La remoción “temporal” de la presidenta brasileña es un asunto de política interna de aquel país, sobre lo cual no conozco suficiente así que no me atrevo a opinar. Pero la lección evidente de los cambios ocurridos en su presidencia es que el gasto público no es un camino sostenible hacia el desarrollo. Una economía crece cuando existen condiciones para que se realicen inversiones y un entorno en el que crece la productividad de manera sistemática. Las crisis mexicanas de los ochenta, la asiática del 97, la rusa del 98 y ahora la brasileña -para no hablar de Argentina y Venezuela- tienen un denominador común: todas resultaron de intentos por desafiar la lógica económica más elemental.
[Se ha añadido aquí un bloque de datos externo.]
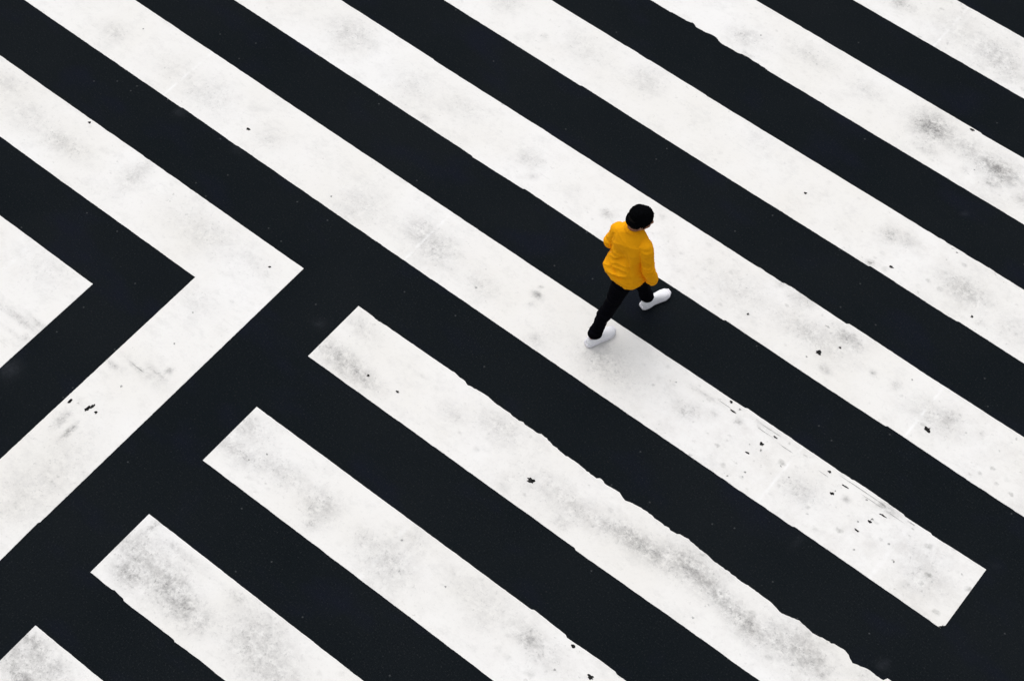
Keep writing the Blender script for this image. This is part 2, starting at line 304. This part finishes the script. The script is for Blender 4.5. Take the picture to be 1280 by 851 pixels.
long_stripe(-4.912, -4.276, 1, "white crossing stripe cut by the top right corner of the picture", j0=[(.4, .006, 1.2)])
long_stripe(-3.675, -3.035, 2, "white crossing stripe with two dark smudges near the right edge of the picture", p1=DE, amp=.0013, j0=[(-1.3, .008, .6)])
long_stripe(-2.428, -1.778, 3, "white crossing stripe between the one behind the black hat and the one with dark smudges", j1=[(1.87, -.010, .7),(-1.29, -.012, .6),(-2.19, -.010, .7)], j0=[(.9, .004, 2)])
long_stripe(-1.155, -.515, 4, "white crossing stripe directly behind the person's black hat, with two black specks at right",
            j0=[(-.82, -.010, .6),(-1.47, -.016, .8),(3.1, .006, 1.2)], j1=[(2.13, .010, .5),(1.54, -.010, .8),(-.64, -.012, .9),(-2.28, -.012, .8)])
def skA(VV):
    x = VV[:, 0].copy()
    m = x < -3.4
    cut = np.clip((VV[:, 1] - .70) / .045, 0, 1) * .045      # the clipped lower corner
    x[m] = np.where(x[m] < -3.599, -3.604 + cut[m], x[m])
    return x
A_LO = -3.604
long_stripe(.082, .742, 5, "white crossing stripe under the person's rear shoe, its square end showing at lower right",
            j0=[(-1.28, -.010, .9),(-2.34, -.010, .5),(-2.83, .010, .5),(-3.1, .010, .5)], j1=[(4.5, -.008, .7),(3.82, -.006, 1.4),(-2.2, -.010, 1.3)], lo=A_LO, skew=skA)
GROUP_NOW = "short white stripes beginning at the diagonal gap"
long_stripe(1.357, 1.995, 6, "white stripe with the chewed ragged upper edge starting beside the chevron tip", p0=FE, j1=[(-.96, .012, 1)], hi=1.864)
long_stripe(2.630, 3.275, 7, "white stripe with small nicks, between the ragged stripe and the grimy-ended one",
            j0=[(-1.01, -.012, .33),(-1.35, .014, .3),(-1.84, .010, .5)], hi=1.866)
long_stripe(3.900, 4.557, 8, "white stripe whose upper left end is speckled with grey grime", j1=[(1.63, -.012, .14),(1.5, .012, .5),(.96, .010, .25)], hi=1.864)
long_stripe(5.140, 5.78, 9, "white stripe of which only the grimy tip shows at the bottom left corner", hi=1.872)

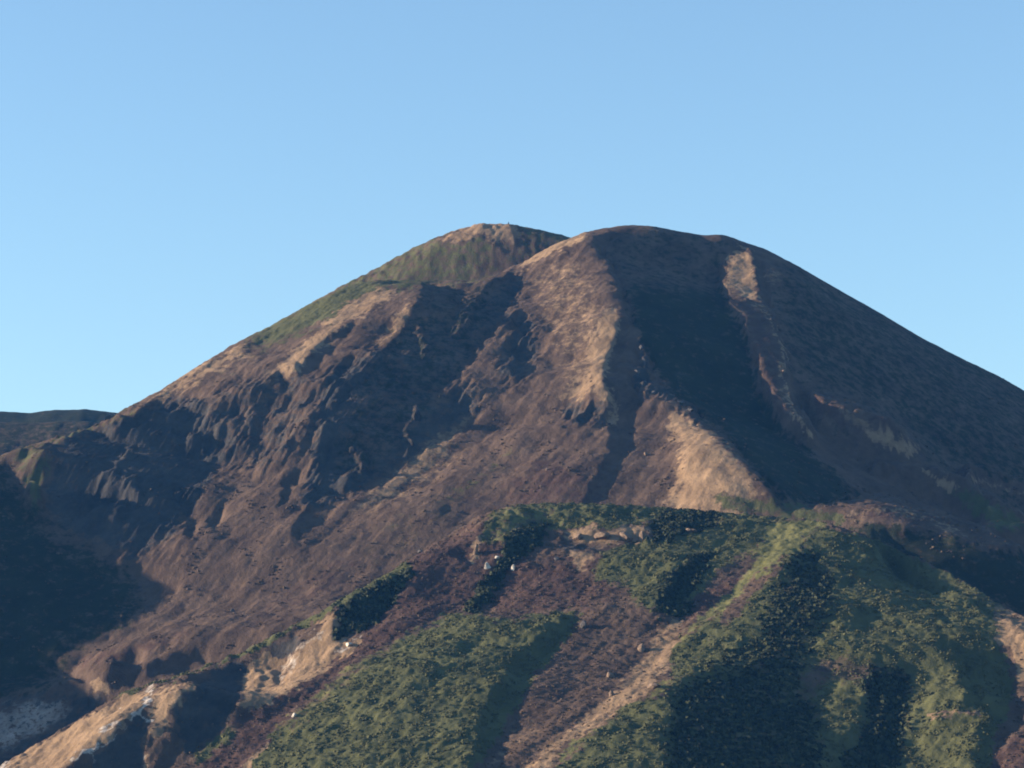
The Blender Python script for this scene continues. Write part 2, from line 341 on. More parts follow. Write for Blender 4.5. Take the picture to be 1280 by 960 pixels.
D.grow(poly([(180, 892), (140, 922), (120, 938), (125, 990), (175, 990), (182, 930)], 3), 'rock', .8)  # dark rock tone painted over the shaded pocket below the sulphur slope
D.grow(poly([(308, 832), (330, 815), (360, 826), (400, 776), (421, 764), (418, 800), (440, 798), (452, 800), (420, 822), (380, 846), (340, 872), (312, 888), (298, 880)], 3), 'tan')
D.grow(stroke([(400, 785), (375, 815), (350, 850)], [6, 7, 5], 4), 'pale', .45)
D.grow(poly([(335, 805), (375, 798), (385, 786), (375, 812), (350, 830), (338, 822)], 3), 'rock', .9)  # cool dark tone painted over the shade inside the orange scar
D.grow(stroke([(452, 795), (436, 806), (420, 816)], [3, 4, 3], 2), 'pale', .6)
D.grow(stroke([(450, 802), (395, 840), (315, 886)], [3, 3, 3], 2), 'tan', .9)
D.grow(stroke([(334, 930), (318, 945), (296, 970)], [3, 4, 5], 2.5), 'tan', .9)
D.grow(poly([(240, 945), (290, 905), (300, 915), (270, 940), (245, 958)], 4), 'green')
D.grow(poly([(596, 672), (606, 668), (600, 690), (590, 700), (583, 698)], 2), 'tan', .9)
# aspects
D.turn(poly([(615, 640), (660, 624), (800, 626), (800, 656), (700, 660), (600, 690)], 4), .4)
D.turn(poly([(640, 664), (684, 656), (690, 668), (655, 692), (632, 700)], 3), -.25)
D.turn(stroke([(630, 715), (600, 762)], [8, 6], 3), .0)
D.turn(stroke([(598, 670), (588, 700)], 4, 2), .6)
D.turn(poly([(603, 664), (618, 660), (608, 680), (598, 682)], 2), -.3)
D.turn(poly([(560, 680), (598, 664), (585, 700), (560, 705)], 4), -.05)
D.turn(stroke([(720, 664), (770, 664), (804, 662)], [3, 4, 4], 2), .65)
D.turn(poly([(700, 664), (714, 664), (712, 682), (702, 680)], 2), -.2)
D.turn(poly([(808, 660), (834, 644), (832, 664), (812, 678)], 2), -.35)
D.turn(poly([(782, 668), (800, 668), (800, 680), (782, 680)], 2), -.2)
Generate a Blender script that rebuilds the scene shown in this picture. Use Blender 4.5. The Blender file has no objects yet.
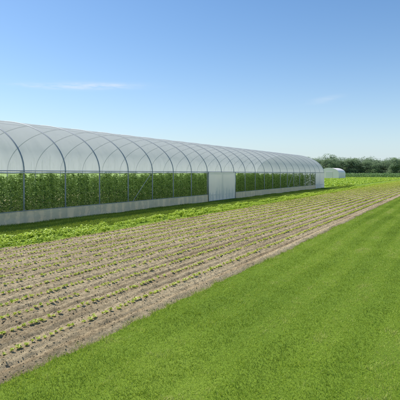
import bpy, math, random
import numpy as np
from mathutils import Vector
random.seed(4); rng=np.random.default_rng(7)
S=bpy.context.scene
S.view_settings.view_transform='Standard'; S.view_settings.look='None'; S.view_settings.exposure=0
TH=math.atan(250/450); CT,ST=math.cos(TH),math.sin(TH)
CAMH=1.7
# ---------------------------------------------------------------- helpers
def mesh_np(name,V,faces):
    me=bpy.data.meshes.new(name)
    V=np.asarray(V,dtype=np.float32).reshape(-1,3)
    me.vertices.add(len(V)); me.vertices.foreach_set('co',V.ravel())
    tot=np.concatenate([np.full(len(f),f.shape[1],dtype=np.int32) for f in faces])
    loops=np.concatenate([f.ravel() for f in faces]).astype(np.int32)
    st=np.concatenate([[0],np.cumsum(tot)[:-1]]).astype(np.int32)
    me.loops.add(len(loops)); me.loops.foreach_set('vertex_index',loops)
    me.polygons.add(len(tot)); me.polygons.foreach_set('loop_start',st); me.polygons.foreach_set('loop_total',tot)
    me.update(calc_edges=True); me.validate()
    return me
def templ(V,tmpls):
    n,k=V.shape[:2]; off=(np.arange(n)*k)[:,None]
    out={}
    for t in tmpls: out.setdefault(len(t),[]).append(np.array(t)[None,:]+off)
    return [np.concatenate(v) for v in out.values()]
def tint(me,vals):
    a=me.attributes.new('tint','FLOAT','POINT'); a.data.foreach_set('value',np.asarray(vals,dtype=np.float32))
def add(name,me,mat=None,parent=None,smooth=False,**kw):
    o=bpy.data.objects.new(name,me); S.collection.objects.link(o)
    if mat is not None and me is not None: me.materials.clear(); me.materials.append(mat)
    if smooth: me.polygons.foreach_set('use_smooth',[True]*len(me.polygons))
    if parent: o.parent=parent
    for k,v in kw.items(): o[k]=v
    return o
class B:
    def __init__(s): s.v=[]; s.f=[]
    def tube(s,pts,r,n=8):
        pts=[Vector(p) for p in pts]; b=len(s.v)
        for i,p in enumerate(pts):
            d=(pts[min(i+1,len(pts)-1)]-pts[max(i-1,0)]).normalized()
            a=d.cross(Vector((0,0,1))) if abs(d.z)<.95 else d.cross(Vector((0,1,0)))
            if abs(d.y)<.3: a=Vector((0,1,0))-d*d.y
            a.normalize(); c=d.cross(a)
            rr=r[i] if isinstance(r,(list,tuple)) else r
            for k in range(n):
                t=2*math.pi*k/n; s.v.append(tuple(p+a*math.cos(t)*rr+c*math.sin(t)*rr))
        for i in range(len(pts)-1):
            for k in range(n):
                k2=(k+1)%n; s.f.append((b+i*n+k,b+i*n+k2,b+(i+1)*n+k2,b+(i+1)*n+k))
        s.f.append(tuple(b+k for k in range(n))[::-1]); s.f.append(tuple(b+(len(pts)-1)*n+k for k in range(n)))
        return s
    def box(s,x0,x1,y0,y1,z0,z1):
        b=len(s.v); s.v+=[(x,y,z) for x in(x0,x1) for y in(y0,y1) for z in(z0,z1)]
        s.f+=[tuple(b+i for i in q) for q in[(0,1,3,2),(4,6,7,5),(0,4,5,1),(2,3,7,6),(0,2,6,4),(1,5,7,3)]]
        return s
    def mesh(s,name):
        me=bpy.data.meshes.new(name); me.from_pydata(s.v,[],s.f); me.update(); return me
TAB=rng.random((256,256))
def vn(x,y,sc,seed=0):
    x=np.asarray(x,float)*sc+seed*17.3; y=np.asarray(y,float)*sc+seed*31.7
    xi=np.floor(x).astype(int); yi=np.floor(y).astype(int); fx=x-xi; fy=y-yi
    fx=fx*fx*(3-2*fx); fy=fy*fy*(3-2*fy)
    g=lambda a,b:TAB[a%256,b%256]
    return (g(xi,yi)*(1-fx)+g(xi+1,yi)*fx)*(1-fy)+(g(xi,yi+1)*(1-fx)+g(xi+1,yi+1)*fx)*fy
# ---------------------------------------------------------------- material helpers
def mat(name):
    m=bpy.data.materials.new(name); m.use_nodes=True; nt=m.node_tree; nt.nodes.clear()
    out=nt.nodes.new('ShaderNodeOutputMaterial'); return m,nt,out
def N(nt,t,**kw):
    n=nt.nodes.new(t)
    for k,v in kw.items():
        if k in n.inputs.keys(): n.inputs[k].default_value=v
        else: setattr(n,k,v)
    return n
def noise(nt,scale,detail=4,rough=.6,vec=None):
    n=N(nt,'ShaderNodeTexNoise'); n.inputs['Scale'].default_value=scale; n.inputs['Detail'].default_value=detail; n.inputs['Roughness'].default_value=rough
    if vec is not None: nt.links.new(vec,n.inputs['Vector'])
    return n.outputs['Fac']
def ramp(nt,fac,stops):
    r=N(nt,'ShaderNodeValToRGB'); e=r.color_ramp.elements
    while len(e)<len(stops): e.new(.5)
    for el,(p,c) in zip(e,stops): el.position=p; el.color=(*c,1) if len(c)==3 else c
    nt.links.new(fac,r.inputs['Fac']); return r.outputs['Color']
def mixc(nt,f,a,b,mode='MIX'):
    m=N(nt,'ShaderNodeMix',data_type='RGBA',blend_type=mode)
    for s,v in((0,f),(6,a),(7,b)):
        if hasattr(v,'links'): nt.links.new(v,m.inputs[s])
        else: m.inputs[s].default_value=v if s==0 else (*v,1)
    return m.outputs[2]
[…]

Las espectaculares tasas de crecimiento que experimentó la economía brasileña en años recientes llevaron a que muchos -en México y fuera- criticaran al gobierno mexicano por su prudencia. Los brasileños, se afirmaba, habían logrado disminuir la pobreza en una parte nada despreciable de la población y su economía crecía a tasas que nosotros no hemos visto desde los sesenta. Ahora resulta evidente que esos crecimientos se debieron a circunstancias excepcionales -la demanda china de bienes, sobre todo mineros y agropecuarios, en que Brasil se ha especializado- que no son repetibles.
A Brasil le pasó en estos años lo que a México en los setenta: desafiaron la realidad y ésta retornó a cobrarle cada real. Brasil no tiene más opción que comenzar a reformar su economía. Ojalá aprendan de nosotros que las reformas tienen que ser de verdad para que el crecimiento sea elevado y sostenido y no mediocre como el nuestro.
Atacar la corrupción
Solo la ingenuidad puede llevar a pensar que una declaración patrimonial o fiscal conducirá a erradicar la corrupción y no a la simulación. Dada la medular función histórica que la corrupción ha jugado en nuestro sistema político, la única forma de acabar la corrupción es cambiando la estructura de incentivos y factores que la hacen posible.
En primer término, habría que comenzar por modificar las facultades con que cuenta la burocracia que, de facto, le permiten decidir compras, contratos y asignaciones multimillonarias virtualmente sin contrapeso. Esto requeriría cambios en las leyes, así como el otorgamiento de facultades plenas, con dientes, a la Auditoría Superior de la Federación, a fin de que exista un órgano en el poder legislativo que efectivamente pueda sancionarla.
En segundo lugar, tendría que aprobarse una ley que proteja a quien denuncie irregularidades y casos de corrupción. Incluso, como en algunos países, podría darse una recompensa a quienes denuncien y esos casos conlleven a sanciones.
Finalmente, tendría que pintarse una raya respecto al pasado, una ley de punto final, por medio de la cual, mediante un pago determinado, toda aquella persona -pública o privada- que participe quede eximida de cualquier persecución respecto al pasado. Esto podría parecer injusto pero por algún lado hay que comenzar y nunca hay que perder de vista que sólo viendo al futuro será posible cambiar la realidad presente.